Постсоветское пространство до такой европейской структуризации, по-видимому, не дозрело, поэтому у нас устаревающая проблема федерализации не потеряла прежней остроты. Под лозунгами федерализма еще могут выступать разные политические силы, преследующие противоположные цели. От длительного употребления (и злоупотребления) слово «федерализм» меняет свое значение, искажается, профанируется, девальвируется. Нам надо не поддаваться гипнозу обветшавших понятий, а разбираться, чтo имеется в виду в каждом конкретном случае.
* * *
Эволюция АТД в России за последние три столетия выглядит цикличной: укрупнения сменяются разукрупнениями, периоды реорганизации — эпохами застоя [4]. Скорее всего, и будущие реформы сведутся к повторению пройденного.
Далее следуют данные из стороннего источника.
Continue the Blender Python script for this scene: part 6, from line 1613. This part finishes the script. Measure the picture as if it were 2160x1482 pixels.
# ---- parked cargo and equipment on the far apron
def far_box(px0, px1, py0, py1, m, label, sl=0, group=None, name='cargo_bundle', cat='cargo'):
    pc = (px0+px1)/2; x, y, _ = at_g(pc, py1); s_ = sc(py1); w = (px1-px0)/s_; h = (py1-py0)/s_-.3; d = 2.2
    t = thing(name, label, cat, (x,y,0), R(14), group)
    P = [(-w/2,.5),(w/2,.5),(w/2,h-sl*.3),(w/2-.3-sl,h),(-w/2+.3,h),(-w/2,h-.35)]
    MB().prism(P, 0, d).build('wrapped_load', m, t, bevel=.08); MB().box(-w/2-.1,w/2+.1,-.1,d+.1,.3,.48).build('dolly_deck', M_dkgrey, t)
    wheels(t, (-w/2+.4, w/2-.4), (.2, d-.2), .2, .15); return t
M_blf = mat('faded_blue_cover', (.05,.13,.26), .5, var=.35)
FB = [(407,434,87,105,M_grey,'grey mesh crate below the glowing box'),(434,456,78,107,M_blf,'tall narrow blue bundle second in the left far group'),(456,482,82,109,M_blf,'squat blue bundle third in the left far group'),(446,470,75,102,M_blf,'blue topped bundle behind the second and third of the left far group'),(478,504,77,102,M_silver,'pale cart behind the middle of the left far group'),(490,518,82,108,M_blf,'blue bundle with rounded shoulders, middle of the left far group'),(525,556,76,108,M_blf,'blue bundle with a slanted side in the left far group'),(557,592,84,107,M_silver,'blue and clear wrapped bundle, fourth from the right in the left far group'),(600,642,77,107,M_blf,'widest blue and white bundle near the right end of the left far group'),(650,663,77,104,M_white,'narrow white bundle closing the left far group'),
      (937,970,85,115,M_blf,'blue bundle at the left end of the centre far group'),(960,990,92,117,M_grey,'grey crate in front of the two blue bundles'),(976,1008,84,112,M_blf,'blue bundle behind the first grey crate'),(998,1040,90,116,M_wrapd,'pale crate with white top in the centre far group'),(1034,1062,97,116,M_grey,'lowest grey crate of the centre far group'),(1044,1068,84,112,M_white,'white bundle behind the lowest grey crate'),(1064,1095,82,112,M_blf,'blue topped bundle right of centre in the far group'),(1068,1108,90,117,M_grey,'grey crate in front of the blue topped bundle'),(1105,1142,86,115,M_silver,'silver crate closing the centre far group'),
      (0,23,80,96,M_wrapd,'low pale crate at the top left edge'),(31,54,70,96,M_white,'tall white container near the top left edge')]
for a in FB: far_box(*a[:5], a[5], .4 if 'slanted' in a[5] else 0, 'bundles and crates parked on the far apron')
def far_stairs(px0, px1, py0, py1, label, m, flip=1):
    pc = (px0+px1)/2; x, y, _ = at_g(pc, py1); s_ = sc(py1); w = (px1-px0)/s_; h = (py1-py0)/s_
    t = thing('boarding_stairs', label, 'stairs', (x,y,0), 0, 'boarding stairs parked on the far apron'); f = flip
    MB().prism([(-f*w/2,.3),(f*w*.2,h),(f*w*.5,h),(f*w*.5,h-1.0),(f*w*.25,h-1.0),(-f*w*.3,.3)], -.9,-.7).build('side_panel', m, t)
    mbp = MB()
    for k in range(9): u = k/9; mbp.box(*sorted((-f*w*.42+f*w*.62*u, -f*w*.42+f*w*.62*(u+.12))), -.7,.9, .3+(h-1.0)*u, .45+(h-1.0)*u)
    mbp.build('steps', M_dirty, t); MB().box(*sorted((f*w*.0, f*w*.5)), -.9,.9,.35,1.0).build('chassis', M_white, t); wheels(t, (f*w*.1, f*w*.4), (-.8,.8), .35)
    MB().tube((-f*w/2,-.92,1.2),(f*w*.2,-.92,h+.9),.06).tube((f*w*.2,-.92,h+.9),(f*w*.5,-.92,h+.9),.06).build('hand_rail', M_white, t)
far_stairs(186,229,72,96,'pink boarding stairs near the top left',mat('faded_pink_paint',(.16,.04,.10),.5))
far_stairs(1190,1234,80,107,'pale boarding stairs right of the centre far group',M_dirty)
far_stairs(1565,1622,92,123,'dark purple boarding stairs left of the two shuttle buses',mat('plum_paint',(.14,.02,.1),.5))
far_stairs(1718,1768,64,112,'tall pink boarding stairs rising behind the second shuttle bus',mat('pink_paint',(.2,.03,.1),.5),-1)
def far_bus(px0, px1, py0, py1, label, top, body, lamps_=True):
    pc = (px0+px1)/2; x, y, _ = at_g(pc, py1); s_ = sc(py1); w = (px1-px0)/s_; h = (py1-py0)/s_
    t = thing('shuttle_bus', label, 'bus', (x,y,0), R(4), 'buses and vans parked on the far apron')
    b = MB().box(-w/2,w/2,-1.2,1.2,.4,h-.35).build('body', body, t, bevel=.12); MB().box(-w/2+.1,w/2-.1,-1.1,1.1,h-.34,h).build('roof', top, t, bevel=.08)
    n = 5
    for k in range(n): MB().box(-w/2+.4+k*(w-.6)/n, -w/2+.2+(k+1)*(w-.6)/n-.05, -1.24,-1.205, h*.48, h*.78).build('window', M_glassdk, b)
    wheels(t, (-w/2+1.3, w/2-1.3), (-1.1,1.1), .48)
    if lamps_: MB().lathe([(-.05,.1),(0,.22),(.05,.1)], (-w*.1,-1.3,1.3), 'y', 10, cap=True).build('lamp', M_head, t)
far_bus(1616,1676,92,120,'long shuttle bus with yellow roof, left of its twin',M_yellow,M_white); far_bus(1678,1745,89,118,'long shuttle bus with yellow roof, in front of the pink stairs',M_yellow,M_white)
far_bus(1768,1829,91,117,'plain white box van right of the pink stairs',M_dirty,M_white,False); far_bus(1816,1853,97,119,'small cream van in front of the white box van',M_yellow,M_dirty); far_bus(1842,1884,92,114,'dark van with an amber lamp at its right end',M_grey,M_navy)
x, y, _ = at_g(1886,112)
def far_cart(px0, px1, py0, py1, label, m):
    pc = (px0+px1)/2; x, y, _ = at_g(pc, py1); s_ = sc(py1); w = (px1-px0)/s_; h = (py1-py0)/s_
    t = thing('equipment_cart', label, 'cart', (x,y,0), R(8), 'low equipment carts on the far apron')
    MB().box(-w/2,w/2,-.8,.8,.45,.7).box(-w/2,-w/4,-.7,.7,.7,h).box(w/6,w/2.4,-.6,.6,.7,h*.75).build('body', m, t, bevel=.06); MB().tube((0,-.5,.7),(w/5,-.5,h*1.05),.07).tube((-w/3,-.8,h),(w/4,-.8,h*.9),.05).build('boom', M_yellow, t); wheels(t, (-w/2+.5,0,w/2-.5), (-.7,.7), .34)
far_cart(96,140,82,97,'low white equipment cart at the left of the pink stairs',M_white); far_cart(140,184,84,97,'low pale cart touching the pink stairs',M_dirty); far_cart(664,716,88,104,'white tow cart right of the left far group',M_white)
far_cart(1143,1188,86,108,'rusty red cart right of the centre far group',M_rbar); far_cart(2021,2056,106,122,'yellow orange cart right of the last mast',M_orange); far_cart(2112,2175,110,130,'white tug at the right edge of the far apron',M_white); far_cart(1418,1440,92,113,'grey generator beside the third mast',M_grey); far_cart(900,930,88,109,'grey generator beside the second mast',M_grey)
А поступательное движение при коловращении чиновников всегда одно — дальнейший рост бюрократического аппарата.
Административная реформа пригодна для обуздания неугодных деятелей. Если кого-то неудобно уволить, то можно упразднить его должность. Или, наоборот, создать новое учреждение, даже регион, чтобы его кто-то возглавил. Бывает, что и конституции пишутся под конкретного правителя. Громогласные, многообещающие реорганизации могут быть имитацией бурной деятельности на фоне социально-экономического застоя, средством отвлечь внимание от нерешенных проблем. Но если в основе административных реформ лежит нечто более серьезное, чем предвыборный пиар и аппаратные игры, то должно быть выслушано и мнение экспертов, призывающих к сдержанности и осторожности, чтобы опять не «получилось как всегда».
[1] См.: Город и деревня в Европейской России: сто лет перемен. М.: ОГИ, 2001. С. 560.
[2] См.: Родоман Б. Б. Поляризованная биосфера: Сборник статей. Смоленск: Ойкумена, 2002. С. 336.
[3] Джузы (жузы), Старший, Средний и Младший — главные территориально-племенные подразделения у казахов. В наши дни принадлежность к джузу нередко влияет на “кадровую политику”.
[4] См: Административно-территориальное деление России XVIII–XX веков: Справка // Отечественные записки. 2002. № 6. С. 118–125.